Just make sure I'm around when you've finally got something to say.--Toad the Wet Sprocket

Thursday, September 21, 2017

Black Cyclone


In the 1890s, America is in love with bicycle racing. It has become more popular than baseball.  As many as 20,000 people would go out to watch a cycling event. Indoor cycling is a death-defying spectacle with packs of cyclists whirling around narrow wooden tracks at breakneck speeds.  Crashes were very common and fights often broke out. It was a very dangerous and deadly. Some riders used cocaine, strychnine, or nitroglycerine to enhance their performance.  It wasn't as safe as it is today.  But those who made it became champions and were rewarded with fame and fortune.  In the days before motor cars, it was the most exciting thing to happen since the horse and buggy.

In Indianapolis, Indiana there is one teen who dreams of being a champion bicycle racer.  His name is Marshall Taylor and he spends all his time on his bike.  He earns money delivering papers and in his free time, he tests his speed on back roads.  Taylor excels at short one minute sprints.  He knew he was fast enough to go up against the best, he just needed the opportunity.  There was just tone problem.  Taylor was African-American and the races were only open to whites.  He had to find a way to the races to show them that he could race faster than then they could.

 In August 1896 he learned that the Indianapolis will hold a major racing event for the world's top racers sponsored by the League of American Wheelmen.  He decides to sneak into the venue and compete anyway.  The seventeen-year-old makes plans to wait until the track is empty between races and then dash out on his bike.
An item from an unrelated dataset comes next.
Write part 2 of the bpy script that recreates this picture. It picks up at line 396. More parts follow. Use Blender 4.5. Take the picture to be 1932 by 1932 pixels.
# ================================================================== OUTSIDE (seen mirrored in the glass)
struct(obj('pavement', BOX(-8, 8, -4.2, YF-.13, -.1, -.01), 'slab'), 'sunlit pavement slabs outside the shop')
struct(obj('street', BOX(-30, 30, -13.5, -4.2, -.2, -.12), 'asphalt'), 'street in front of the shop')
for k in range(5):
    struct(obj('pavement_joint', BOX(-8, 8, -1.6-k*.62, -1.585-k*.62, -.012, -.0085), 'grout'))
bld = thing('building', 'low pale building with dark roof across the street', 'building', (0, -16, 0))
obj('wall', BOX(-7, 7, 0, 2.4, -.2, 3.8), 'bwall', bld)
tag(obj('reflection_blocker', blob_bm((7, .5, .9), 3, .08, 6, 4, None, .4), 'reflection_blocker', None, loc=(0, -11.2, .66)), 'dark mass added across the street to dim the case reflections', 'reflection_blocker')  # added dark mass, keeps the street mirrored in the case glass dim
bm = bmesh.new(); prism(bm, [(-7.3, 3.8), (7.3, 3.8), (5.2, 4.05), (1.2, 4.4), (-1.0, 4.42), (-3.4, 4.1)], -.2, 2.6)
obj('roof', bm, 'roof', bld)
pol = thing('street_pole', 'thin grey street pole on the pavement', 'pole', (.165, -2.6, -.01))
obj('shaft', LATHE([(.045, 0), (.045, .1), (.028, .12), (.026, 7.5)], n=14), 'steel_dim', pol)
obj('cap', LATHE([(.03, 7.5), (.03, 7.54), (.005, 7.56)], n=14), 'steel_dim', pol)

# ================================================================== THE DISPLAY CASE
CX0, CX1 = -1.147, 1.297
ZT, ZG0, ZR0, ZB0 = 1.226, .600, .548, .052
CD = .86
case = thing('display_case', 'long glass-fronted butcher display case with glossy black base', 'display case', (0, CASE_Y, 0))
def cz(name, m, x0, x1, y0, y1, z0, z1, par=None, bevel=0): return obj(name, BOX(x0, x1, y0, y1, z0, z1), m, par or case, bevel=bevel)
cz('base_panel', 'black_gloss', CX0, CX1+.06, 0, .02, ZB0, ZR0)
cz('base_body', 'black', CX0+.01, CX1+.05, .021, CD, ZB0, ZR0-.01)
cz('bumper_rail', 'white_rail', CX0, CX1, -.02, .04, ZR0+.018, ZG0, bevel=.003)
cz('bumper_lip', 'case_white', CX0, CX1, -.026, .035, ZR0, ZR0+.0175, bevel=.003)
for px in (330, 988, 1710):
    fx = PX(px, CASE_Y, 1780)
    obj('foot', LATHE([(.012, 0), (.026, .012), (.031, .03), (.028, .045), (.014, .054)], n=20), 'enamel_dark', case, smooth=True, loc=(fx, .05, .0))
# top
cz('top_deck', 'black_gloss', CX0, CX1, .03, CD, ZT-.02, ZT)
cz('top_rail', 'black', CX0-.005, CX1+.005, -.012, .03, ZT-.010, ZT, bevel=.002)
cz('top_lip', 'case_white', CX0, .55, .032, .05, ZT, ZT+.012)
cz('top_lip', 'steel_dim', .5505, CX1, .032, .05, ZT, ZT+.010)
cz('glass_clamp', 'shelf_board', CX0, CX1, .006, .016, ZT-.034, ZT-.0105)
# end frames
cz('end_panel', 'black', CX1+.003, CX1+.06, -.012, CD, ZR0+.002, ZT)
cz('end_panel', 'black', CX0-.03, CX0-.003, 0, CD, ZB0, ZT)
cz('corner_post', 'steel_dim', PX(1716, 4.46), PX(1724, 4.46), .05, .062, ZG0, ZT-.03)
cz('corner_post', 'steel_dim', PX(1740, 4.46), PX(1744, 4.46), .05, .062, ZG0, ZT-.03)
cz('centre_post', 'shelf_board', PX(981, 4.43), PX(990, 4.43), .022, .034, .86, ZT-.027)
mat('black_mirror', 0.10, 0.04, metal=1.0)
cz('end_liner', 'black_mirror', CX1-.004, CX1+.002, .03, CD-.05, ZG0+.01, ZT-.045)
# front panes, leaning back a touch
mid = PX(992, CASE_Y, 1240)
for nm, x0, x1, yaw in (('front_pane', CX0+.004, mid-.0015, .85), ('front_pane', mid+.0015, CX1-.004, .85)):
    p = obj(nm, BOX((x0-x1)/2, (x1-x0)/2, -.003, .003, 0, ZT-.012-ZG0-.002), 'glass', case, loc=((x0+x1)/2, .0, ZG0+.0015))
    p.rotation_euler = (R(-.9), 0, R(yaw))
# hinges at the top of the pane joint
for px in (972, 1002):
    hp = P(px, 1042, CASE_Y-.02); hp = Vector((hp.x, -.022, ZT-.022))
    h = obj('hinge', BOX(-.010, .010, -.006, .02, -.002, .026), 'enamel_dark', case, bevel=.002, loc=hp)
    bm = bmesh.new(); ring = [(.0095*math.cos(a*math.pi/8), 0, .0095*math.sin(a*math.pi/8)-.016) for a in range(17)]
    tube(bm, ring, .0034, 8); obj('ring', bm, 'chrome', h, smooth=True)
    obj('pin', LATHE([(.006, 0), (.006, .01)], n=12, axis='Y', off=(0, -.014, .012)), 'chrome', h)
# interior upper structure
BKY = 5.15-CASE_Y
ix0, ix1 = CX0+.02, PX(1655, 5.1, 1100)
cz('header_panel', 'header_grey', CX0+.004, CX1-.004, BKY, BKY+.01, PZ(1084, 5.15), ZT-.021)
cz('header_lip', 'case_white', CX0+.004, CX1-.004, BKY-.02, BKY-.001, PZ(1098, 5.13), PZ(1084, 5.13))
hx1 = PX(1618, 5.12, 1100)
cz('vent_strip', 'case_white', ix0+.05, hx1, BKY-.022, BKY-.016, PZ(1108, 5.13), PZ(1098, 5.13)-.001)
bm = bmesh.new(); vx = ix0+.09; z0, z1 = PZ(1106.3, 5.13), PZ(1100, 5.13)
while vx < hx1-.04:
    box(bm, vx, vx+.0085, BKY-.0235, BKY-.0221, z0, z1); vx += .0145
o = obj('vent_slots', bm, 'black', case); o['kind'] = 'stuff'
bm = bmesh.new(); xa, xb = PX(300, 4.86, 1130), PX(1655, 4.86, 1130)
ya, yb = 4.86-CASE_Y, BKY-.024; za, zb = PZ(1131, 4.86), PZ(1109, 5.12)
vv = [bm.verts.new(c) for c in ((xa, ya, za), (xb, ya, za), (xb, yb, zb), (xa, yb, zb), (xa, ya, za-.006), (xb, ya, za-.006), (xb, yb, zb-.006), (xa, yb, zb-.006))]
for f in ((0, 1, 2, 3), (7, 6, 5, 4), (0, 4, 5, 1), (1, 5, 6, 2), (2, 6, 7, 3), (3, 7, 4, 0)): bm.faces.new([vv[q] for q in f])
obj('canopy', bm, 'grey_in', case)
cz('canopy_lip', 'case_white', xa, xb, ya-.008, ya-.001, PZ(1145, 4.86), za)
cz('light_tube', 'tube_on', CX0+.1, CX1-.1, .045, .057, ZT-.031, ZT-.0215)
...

Then he'll attempt to break the one-minute speed record for the fastest minute. He'll recruit an accomplice to start the timing clock.  He believes that once the crowd sees what he can do he'll be able to race anywhere.

This is a dangerous undertaking as racism is still rampant in America and there could be deadly repercussions.  When he started out, though the crowd was confused because there was no one on the schedule to race.  But when they see that he has broken the world record by eight seconds they are astonished and break out in applause at the amazing feat they had just witnessed.  Taylor's record was not recorded officially, but he the door was opened for him to race.  Over the next decade, he took the racing world by storm. He'd won 29 of the 49 races he'd competed in and held seven world records. In 1899 he won the Track Cycling World Championship one-mile sprint.  He was given the name during his career as the Black Cyclone due to his speed.
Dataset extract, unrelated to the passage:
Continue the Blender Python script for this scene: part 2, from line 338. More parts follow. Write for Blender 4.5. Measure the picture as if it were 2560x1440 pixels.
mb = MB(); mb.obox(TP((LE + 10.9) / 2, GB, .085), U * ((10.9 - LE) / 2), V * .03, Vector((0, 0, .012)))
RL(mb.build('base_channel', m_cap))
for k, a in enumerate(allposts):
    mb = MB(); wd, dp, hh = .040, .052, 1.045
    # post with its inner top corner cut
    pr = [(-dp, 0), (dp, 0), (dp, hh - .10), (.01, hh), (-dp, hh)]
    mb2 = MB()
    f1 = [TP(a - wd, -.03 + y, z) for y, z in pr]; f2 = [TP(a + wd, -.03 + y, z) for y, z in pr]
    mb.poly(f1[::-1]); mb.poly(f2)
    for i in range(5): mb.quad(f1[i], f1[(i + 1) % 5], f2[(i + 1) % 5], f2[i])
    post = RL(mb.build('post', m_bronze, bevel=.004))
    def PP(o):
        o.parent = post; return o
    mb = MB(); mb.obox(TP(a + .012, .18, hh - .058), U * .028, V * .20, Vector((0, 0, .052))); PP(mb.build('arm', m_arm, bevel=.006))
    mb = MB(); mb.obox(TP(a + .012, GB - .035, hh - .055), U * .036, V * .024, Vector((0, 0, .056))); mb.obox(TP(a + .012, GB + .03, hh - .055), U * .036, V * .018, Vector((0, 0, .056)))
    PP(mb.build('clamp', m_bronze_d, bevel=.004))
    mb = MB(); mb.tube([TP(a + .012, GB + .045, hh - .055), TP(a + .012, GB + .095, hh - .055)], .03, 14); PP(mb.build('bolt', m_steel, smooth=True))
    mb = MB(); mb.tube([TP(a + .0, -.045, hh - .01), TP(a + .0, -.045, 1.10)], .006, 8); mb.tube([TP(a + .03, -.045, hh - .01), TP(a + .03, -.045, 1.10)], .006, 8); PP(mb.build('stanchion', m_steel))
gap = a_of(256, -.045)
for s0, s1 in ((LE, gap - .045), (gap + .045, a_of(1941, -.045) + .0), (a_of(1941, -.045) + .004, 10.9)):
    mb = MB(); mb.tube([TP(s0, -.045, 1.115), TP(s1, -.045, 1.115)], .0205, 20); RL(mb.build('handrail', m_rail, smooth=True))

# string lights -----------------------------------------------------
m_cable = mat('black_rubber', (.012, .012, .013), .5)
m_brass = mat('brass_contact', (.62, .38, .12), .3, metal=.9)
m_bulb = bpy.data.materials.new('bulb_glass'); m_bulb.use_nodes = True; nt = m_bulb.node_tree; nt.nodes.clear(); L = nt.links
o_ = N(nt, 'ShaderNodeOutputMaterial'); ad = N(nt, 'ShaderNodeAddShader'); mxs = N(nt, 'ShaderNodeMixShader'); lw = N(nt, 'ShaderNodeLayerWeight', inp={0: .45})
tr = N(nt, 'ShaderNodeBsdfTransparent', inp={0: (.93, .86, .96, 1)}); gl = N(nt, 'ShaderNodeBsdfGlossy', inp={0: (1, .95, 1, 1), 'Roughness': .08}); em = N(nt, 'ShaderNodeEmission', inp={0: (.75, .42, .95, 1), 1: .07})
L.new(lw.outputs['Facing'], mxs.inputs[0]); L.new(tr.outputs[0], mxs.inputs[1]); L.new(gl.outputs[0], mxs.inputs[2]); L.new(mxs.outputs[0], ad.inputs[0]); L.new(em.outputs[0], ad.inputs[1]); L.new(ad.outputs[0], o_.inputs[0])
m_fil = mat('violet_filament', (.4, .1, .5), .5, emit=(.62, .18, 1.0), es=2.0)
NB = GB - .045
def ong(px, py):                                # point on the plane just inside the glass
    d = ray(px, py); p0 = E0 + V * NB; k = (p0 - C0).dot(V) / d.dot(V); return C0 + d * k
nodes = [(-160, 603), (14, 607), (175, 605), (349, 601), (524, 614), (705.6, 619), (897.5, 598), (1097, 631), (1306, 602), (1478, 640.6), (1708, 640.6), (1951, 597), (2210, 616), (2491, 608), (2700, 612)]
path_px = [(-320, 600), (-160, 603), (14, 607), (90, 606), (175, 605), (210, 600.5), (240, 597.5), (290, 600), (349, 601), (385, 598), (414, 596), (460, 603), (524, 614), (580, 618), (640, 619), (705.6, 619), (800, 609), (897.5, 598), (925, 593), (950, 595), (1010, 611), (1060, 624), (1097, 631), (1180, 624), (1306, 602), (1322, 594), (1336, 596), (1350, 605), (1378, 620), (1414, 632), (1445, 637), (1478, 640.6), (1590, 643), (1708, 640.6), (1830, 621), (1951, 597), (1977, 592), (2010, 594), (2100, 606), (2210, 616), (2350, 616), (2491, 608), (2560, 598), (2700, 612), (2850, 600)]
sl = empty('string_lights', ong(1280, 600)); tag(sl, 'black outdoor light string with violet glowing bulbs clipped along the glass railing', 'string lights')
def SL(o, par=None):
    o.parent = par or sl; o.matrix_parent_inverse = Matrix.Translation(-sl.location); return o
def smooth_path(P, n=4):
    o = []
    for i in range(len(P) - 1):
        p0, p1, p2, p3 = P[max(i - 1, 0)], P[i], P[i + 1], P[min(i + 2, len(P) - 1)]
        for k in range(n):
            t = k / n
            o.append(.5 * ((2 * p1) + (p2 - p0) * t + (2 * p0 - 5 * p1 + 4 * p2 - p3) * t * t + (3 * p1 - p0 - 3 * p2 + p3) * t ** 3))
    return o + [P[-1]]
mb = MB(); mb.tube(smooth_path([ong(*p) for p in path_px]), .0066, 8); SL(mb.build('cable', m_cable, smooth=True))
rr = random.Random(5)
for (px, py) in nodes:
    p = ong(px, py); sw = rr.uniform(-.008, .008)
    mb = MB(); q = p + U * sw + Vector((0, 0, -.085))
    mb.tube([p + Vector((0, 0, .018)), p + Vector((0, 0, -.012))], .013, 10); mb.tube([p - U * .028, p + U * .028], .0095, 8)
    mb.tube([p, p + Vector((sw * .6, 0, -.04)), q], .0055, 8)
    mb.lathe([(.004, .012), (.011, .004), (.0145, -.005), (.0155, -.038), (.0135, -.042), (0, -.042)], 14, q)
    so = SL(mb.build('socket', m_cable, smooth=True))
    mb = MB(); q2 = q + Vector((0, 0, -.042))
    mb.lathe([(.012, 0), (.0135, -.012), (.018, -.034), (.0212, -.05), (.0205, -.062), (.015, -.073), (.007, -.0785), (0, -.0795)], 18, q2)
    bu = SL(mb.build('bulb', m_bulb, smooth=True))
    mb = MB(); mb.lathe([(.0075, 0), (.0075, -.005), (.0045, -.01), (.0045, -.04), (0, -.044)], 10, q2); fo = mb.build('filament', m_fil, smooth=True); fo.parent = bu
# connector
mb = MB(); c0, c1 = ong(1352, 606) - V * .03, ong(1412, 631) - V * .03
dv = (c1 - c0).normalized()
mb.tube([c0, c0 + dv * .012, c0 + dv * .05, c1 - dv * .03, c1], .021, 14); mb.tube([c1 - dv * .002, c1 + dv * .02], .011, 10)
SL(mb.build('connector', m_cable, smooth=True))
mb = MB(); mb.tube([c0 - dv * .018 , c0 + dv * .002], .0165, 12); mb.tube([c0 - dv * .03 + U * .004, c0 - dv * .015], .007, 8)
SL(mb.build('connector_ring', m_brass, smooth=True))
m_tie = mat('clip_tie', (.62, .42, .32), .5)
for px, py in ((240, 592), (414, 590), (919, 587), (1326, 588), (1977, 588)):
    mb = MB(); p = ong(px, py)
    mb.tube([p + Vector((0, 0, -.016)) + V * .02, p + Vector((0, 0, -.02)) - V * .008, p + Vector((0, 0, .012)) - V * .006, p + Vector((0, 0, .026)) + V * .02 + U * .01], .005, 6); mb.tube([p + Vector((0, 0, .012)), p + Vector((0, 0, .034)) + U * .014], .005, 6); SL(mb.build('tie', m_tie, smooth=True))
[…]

Still, it wasn't easy.  He was barred from racing in the South and the races he could race some whites refused to race against him and others would box him in.  The spectators would throw ice and nails at him.  One racer, W.E. Beck put him in a chokehold and strangled him senseless until he was pulled off. Beck was fined $50, but it took a while for Taylor to recover that day.
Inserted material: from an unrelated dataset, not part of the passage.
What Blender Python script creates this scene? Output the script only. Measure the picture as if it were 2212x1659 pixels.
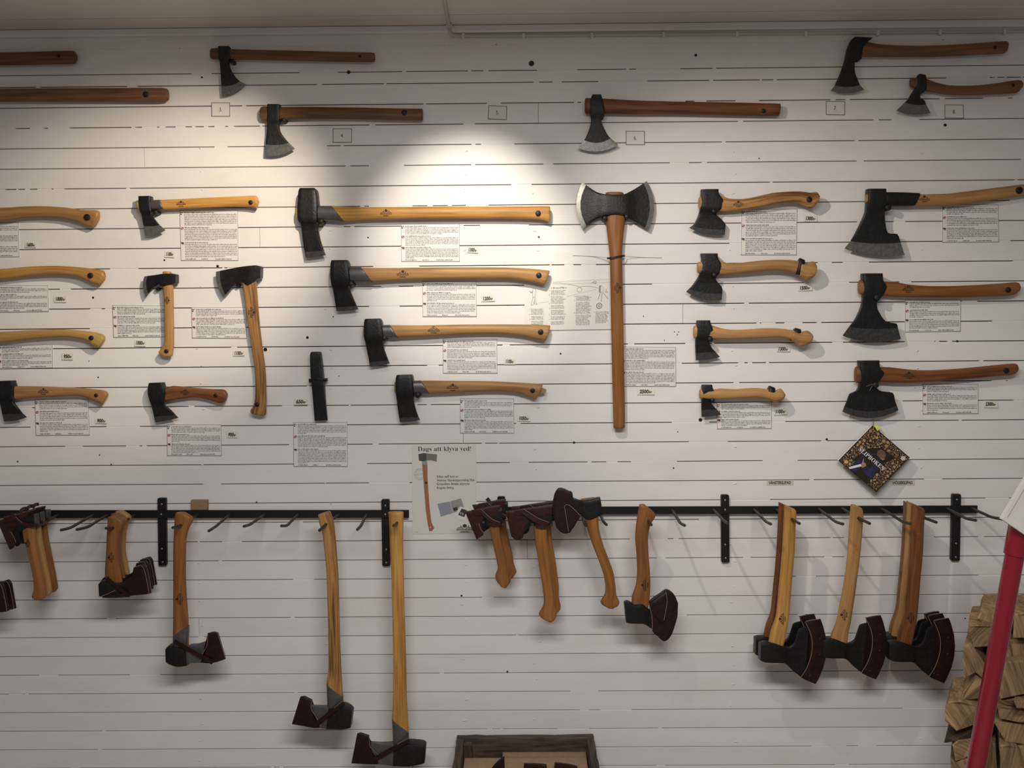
import bpy, math, random
from mathutils import Vector, Matrix
from mathutils.bvhtree import BVHTree

sc = bpy.context.scene
for o in list(bpy.data.objects):
    bpy.data.objects.remove(o)
COL = sc.collection
RNG = random.Random(7)

# ------------------------------------------------------------------ camera
W, H, F = 2212.0, 1659.0, 1853.0
CAM_D, CAM_Z = 2.821, 1.62                       # distance to the wall, height above the floor
PITCH, YAW, ROLL = 0.06626, -0.00717, -0.00838
fwd = Vector((math.sin(YAW) * math.cos(PITCH), math.cos(YAW) * math.cos(PITCH), -math.sin(PITCH)))
right0 = Vector((math.cos(YAW), -math.sin(YAW), 0))
up0 = right0.cross(fwd)
RIGHT = right0 * math.cos(ROLL) + up0 * math.sin(ROLL)
UP = up0 * math.cos(ROLL) - right0 * math.sin(ROLL)
CAM = Vector((0, -CAM_D, CAM_Z))
cam = bpy.data.cameras.new('camera')
cam.sensor_fit = 'HORIZONTAL'
cam.sensor_width = 36.0
cam.lens = 36.0 * F / W
cam.clip_start = 0.05
camo = bpy.data.objects.new('camera', cam)
COL.objects.link(camo)
M3 = Matrix((RIGHT, UP, -fwd)).transposed()
camo.matrix_world = Matrix.Translation(CAM) @ M3.to_4x4()
sc.camera = camo

# ------------------------------------------------------------------ world, lights, exposure
sc.view_settings.view_transform = 'Standard'
sc.view_settings.look = 'None'
sc.view_settings.gamma = 1.0
sc.view_settings.use_curve_mapping = False
sc.view_settings.exposure = 0.0
world = bpy.data.worlds.new('room_ambience')
sc.world = world
world.use_nodes = True
bg = world.node_tree.nodes['Background']
bg.inputs[0].default_value = (1.0, 0.985, 0.975, 1)
bg.inputs[1].default_value = 0.142

def area_light(name, loc, size, size_y, energy, color, rot):
    l = bpy.data.lights.new(name, 'AREA')
    l.shape = 'RECTANGLE'; l.size = size; l.size_y = size_y
    l.energy = energy; l.color = color
    o = bpy.data.objects.new(name, l); COL.objects.link(o)
    o.location = loc; o.rotation_euler = rot
    return o

def spot_light(name, loc, target, energy, color, angle, blend, radius):
    l = bpy.data.lights.new(name, 'SPOT')
    l.energy = energy; l.color = color; l.spot_size = math.radians(angle); l.spot_blend = blend
    l.shadow_soft_size = radius
    o = bpy.data.objects.new(name, l); COL.objects.link(o)
    o.location = loc
    o.rotation_euler = (Vector(target) - Vector(loc)).to_track_quat('-Z', 'Y').to_euler()
    return o

# ceiling tube fixture (soft light from above) and a three-headed halogen lamp near the wall
area_light('ceiling_tube_light', (0.10, -2.40, 2.50), 1.5, 0.25, 66, (1.0, 0.985, 0.975), (math.radians(2), 0, 0))
spot_light('halogen_spot_centre', (-0.16, -1.05, 2.42), (-0.16, 0, 1.88), 60, (1.0, 0.91, 0.78), 40, 0.75, 0.018)
spot_light('halogen_spot_west', (-0.26, -1.05, 2.42), (-1.12, 0, 1.90), 74, (1.0, 0.85, 0.66), 47, 0.85, 0.018)
spot_light('halogen_spot_east', (-0.08, -1.05, 2.42), (0.86, 0, 1.56), 42, (1.0, 0.90, 0.78), 70, 1.0, 0.018)

# ------------------------------------------------------------------ picture point -> place on / off the wall
def P(x, y, s=0.0):
    """world point seen at photograph pixel (x, y) that stands s metres in front of the wall"""
    d = RIGHT * ((x - W / 2) / F) - UP * ((y - H / 2) / F) + fwd
    return CAM + d * ((CAM_D - s) / d.y)

# ------------------------------------------------------------------ materials
MATS = {}
def nodes_of(name):
    m = bpy.data.materials.new(name); m.use_nodes = True
    nt = m.node_tree
    return m, nt, nt.nodes['Principled BSDF']

def plain(name, col, rough=0.6, metal=0.0, noise=0.0, nscale=60.0, bump=0.0, bscale=200.0, spec=0.5, coat=0.0, emit=None):
    m, nt, b = nodes_of(name)
    b.inputs['Base Color'].default_value = (*col, 1)
    b.inputs['Roughness'].default_value = rough
    b.inputs['Metallic'].default_value = metal
    b.inputs['Specular IOR Level'].default_value = spec
    b.inputs['Coat Weight'].default_value = coat
    tc = nt.nodes.new('ShaderNodeTexCoord')
    if noise > 0:
        n = nt.nodes.new('ShaderNodeTexNoise'); n.inputs['Scale'].default_value = nscale; n.inputs['Detail'].default_value = 5
        nt.links.new(tc.outputs['Object'], n.inputs['Vector'])
        r = nt.nodes.new('ShaderNodeValToRGB')
        r.color_ramp.elements[0].position = 0.3; r.color_ramp.elements[1].position = 0.7
        r.color_ramp.elements[0].color = (*[c * (1 - noise) for c in col], 1)
        r.color_ramp.elements[1].color = (*[min(1, c * (1 + noise)) for c in col], 1)
        nt.links.new(n.outputs['Fac'], r.inputs['Fac']); nt.links.new(r.outputs['Color'], b.inputs['Base Color'])
    if bump > 0:
        n2 = nt.nodes.new('ShaderNodeTexNoise'); n2.inputs['Scale'].default_value = bscale; n2.inputs['Detail'].default_value = 4
        nt.links.new(tc.outputs['Object'], n2.inputs['Vector'])
        bp = nt.nodes.new('ShaderNodeBump'); bp.inputs['Strength'].default_value = bump; bp.inputs['Distance'].default_value = 0.002
        nt.links.new(n2.outputs['Fac'], bp.inputs['Height']); nt.links.new(bp.outputs['Normal'], b.inputs['Normal'])
    MATS[name] = m
    return m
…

Taylor refused to go to Europe to race because they raced on Sunday and he was religious. So in 1902, Europe changed the day just so he could come and race and he dominated the European and Australian circuits.  He really did become the greatest cyclist of the world.  He was making $30,000 a year and got married and had a daughter. He retired in 1910 just when his body was giving out and the sport was waning in interest with the advent of the motor car.  Sadly, he made bad investments and lost it all in the crash of '29.  His marriage also fell apart as did his body.  He wrote a book about his life and went door-to-door selling it in Chicago but died at the young age of 53 in 1932. His body lay unclaimed in the morgue so he was buried in a pauper's grave. When the Olde Tymer's Athletic Club of the South Wabash YMCA in Chicago found out they persuaded Frank Swchinn of the bicycle fame to have his remains transferred to the Memorial Garden of the Good Shepherd with a plaque that reads: World championship bicycle racer who came up the hard way--Without hatred in his heart--An honest, Courageous, and God-fearing, clean-living gentlemanly athlete. A credit to his race who always gave out his best--Gone but not forgotten.